begin Supplied information
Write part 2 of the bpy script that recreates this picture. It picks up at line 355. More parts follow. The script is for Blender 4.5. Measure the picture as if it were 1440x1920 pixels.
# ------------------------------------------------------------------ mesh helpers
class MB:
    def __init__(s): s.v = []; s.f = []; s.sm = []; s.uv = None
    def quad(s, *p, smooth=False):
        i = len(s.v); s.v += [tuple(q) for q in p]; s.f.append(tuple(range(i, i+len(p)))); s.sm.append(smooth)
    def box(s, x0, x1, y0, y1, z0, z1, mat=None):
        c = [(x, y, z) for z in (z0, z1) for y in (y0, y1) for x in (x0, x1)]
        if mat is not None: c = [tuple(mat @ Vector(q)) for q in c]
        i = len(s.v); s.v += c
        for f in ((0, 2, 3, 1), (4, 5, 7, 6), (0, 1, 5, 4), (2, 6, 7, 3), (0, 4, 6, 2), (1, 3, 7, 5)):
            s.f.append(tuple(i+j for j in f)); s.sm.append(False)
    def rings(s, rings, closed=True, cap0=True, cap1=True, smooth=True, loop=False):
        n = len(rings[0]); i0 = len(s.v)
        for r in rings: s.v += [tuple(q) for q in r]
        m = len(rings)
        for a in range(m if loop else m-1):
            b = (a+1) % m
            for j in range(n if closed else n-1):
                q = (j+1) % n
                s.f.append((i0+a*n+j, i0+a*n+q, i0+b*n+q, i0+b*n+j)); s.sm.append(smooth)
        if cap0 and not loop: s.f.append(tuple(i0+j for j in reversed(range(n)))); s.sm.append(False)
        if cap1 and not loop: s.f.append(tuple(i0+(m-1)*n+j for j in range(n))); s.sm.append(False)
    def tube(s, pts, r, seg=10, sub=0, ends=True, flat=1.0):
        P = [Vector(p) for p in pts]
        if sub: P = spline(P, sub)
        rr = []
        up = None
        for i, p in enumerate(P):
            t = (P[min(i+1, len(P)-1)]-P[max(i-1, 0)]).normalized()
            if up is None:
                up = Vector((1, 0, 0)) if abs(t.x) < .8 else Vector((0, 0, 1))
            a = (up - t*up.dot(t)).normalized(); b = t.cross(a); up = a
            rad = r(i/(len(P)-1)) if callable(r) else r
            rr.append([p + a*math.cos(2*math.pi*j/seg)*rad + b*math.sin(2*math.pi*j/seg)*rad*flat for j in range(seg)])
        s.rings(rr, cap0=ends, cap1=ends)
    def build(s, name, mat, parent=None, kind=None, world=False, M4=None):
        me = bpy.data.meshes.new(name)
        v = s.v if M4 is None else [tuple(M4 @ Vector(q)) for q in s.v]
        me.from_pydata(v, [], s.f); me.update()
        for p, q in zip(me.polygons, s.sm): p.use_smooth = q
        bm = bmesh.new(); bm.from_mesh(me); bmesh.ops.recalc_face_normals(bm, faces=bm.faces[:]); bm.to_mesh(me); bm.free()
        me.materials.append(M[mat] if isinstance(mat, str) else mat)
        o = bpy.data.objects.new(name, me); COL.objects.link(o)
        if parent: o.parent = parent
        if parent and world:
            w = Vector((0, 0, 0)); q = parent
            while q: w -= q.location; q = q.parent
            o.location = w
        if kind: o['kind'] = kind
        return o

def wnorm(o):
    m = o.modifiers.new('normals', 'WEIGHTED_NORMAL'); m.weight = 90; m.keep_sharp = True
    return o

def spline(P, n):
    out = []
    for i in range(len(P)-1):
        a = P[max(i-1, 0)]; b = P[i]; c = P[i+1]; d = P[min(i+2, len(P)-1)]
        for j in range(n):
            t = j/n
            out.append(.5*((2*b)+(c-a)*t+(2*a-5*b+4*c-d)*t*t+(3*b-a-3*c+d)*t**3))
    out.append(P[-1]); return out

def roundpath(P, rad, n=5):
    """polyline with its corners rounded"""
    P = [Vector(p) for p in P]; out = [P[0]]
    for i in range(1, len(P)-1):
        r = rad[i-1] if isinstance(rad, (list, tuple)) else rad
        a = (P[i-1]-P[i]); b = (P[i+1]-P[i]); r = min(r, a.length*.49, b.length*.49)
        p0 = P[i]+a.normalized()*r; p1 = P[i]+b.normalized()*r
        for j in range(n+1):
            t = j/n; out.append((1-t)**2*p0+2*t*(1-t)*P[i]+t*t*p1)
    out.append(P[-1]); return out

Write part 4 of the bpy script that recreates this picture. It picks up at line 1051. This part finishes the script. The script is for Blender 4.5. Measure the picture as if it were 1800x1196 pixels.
end Supplied information
Task prompt. Exactly reproduce every line of the records.

Output for this exercise.
Write part 2 of the bpy script that recreates this picture. It picks up at line 355. More parts follow. The script is for Blender 4.5. Measure the picture as if it were 1440x1920 pixels.
# ------------------------------------------------------------------ mesh helpers
class MB:
    def __init__(s): s.v = []; s.f = []; s.sm = []; s.uv = None
    def quad(s, *p, smooth=False):
        i = len(s.v); s.v += [tuple(q) for q in p]; s.f.append(tuple(range(i, i+len(p)))); s.sm.append(smooth)
    def box(s, x0, x1, y0, y1, z0, z1, mat=None):
        c = [(x, y, z) for z in (z0, z1) for y in (y0, y1) for x in (x0, x1)]
        if mat is not None: c = [tuple(mat @ Vector(q)) for q in c]
        i = len(s.v); s.v += c
        for f in ((0, 2, 3, 1), (4, 5, 7, 6), (0, 1, 5, 4), (2, 6, 7, 3), (0, 4, 6, 2), (1, 3, 7, 5)):
            s.f.append(tuple(i+j for j in f)); s.sm.append(False)
    def rings(s, rings, closed=True, cap0=True, cap1=True, smooth=True, loop=False):
        n = len(rings[0]); i0 = len(s.v)
        for r in rings: s.v += [tuple(q) for q in r]
        m = len(rings)
        for a in range(m if loop else m-1):
            b = (a+1) % m
            for j in range(n if closed else n-1):
                q = (j+1) % n
                s.f.append((i0+a*n+j, i0+a*n+q, i0+b*n+q, i0+b*n+j)); s.sm.append(smooth)
        if cap0 and not loop: s.f.append(tuple(i0+j for j in reversed(range(n)))); s.sm.append(False)
        if cap1 and not loop: s.f.append(tuple(i0+(m-1)*n+j for j in range(n))); s.sm.append(False)
    def tube(s, pts, r, seg=10, sub=0, ends=True, flat=1.0):
        P = [Vector(p) for p in pts]
        if sub: P = spline(P, sub)
        rr = []
        up = None
        for i, p in enumerate(P):
            t = (P[min(i+1, len(P)-1)]-P[max(i-1, 0)]).normalized()
            if up is None:
                up = Vector((1, 0, 0)) if abs(t.x) < .8 else Vector((0, 0, 1))
            a = (up - t*up.dot(t)).normalized(); b = t.cross(a); up = a
            rad = r(i/(len(P)-1)) if callable(r) else r
            rr.append([p + a*math.cos(2*math.pi*j/seg)*rad + b*math.sin(2*math.pi*j/seg)*rad*flat for j in range(seg)])
        s.rings(rr, cap0=ends, cap1=ends)
    def build(s, name, mat, parent=None, kind=None, world=False, M4=None):
        me = bpy.data.meshes.new(name)
        v = s.v if M4 is None else [tuple(M4 @ Vector(q)) for q in s.v]
        me.from_pydata(v, [], s.f); me.update()
        for p, q in zip(me.polygons, s.sm): p.use_smooth = q
        bm = bmesh.new(); bm.from_mesh(me); bmesh.ops.recalc_face_normals(bm, faces=bm.faces[:]); bm.to_mesh(me); bm.free()
        me.materials.append(M[mat] if isinstance(mat, str) else mat)
        o = bpy.data.objects.new(name, me); COL.objects.link(o)
        if parent: o.parent = parent
        if parent and world:
            w = Vector((0, 0, 0)); q = parent
            while q: w -= q.location; q = q.parent
            o.location = w
        if kind: o['kind'] = kind
        return o

def wnorm(o):
    m = o.modifiers.new('normals', 'WEIGHTED_NORMAL'); m.weight = 90; m.keep_sharp = True
    return o

def spline(P, n):
    out = []
    for i in range(len(P)-1):
        a = P[max(i-1, 0)]; b = P[i]; c = P[i+1]; d = P[min(i+2, len(P)-1)]
        for j in range(n):
            t = j/n
            out.append(.5*((2*b)+(c-a)*t+(2*a-5*b+4*c-d)*t*t+(3*b-a-3*c+d)*t**3))
    out.append(P[-1]); return out

def roundpath(P, rad, n=5):
    """polyline with its corners rounded"""
    P = [Vector(p) for p in P]; out = [P[0]]
    for i in range(1, len(P)-1):
        r = rad[i-1] if isinstance(rad, (list, tuple)) else rad
        a = (P[i-1]-P[i]); b = (P[i+1]-P[i]); r = min(r, a.length*.49, b.length*.49)
        p0 = P[i]+a.normalized()*r; p1 = P[i]+b.normalized()*r
        for j in range(n+1):
            t = j/n; out.append((1-t)**2*p0+2*t*(1-t)*P[i]+t*t*p1)
    out.append(P[-1]); return out

Write part 4 of the bpy script that recreates this picture. It picks up at line 1051. This part finishes the script. The script is for Blender 4.5. Measure the picture as if it were 1800x1196 pixels.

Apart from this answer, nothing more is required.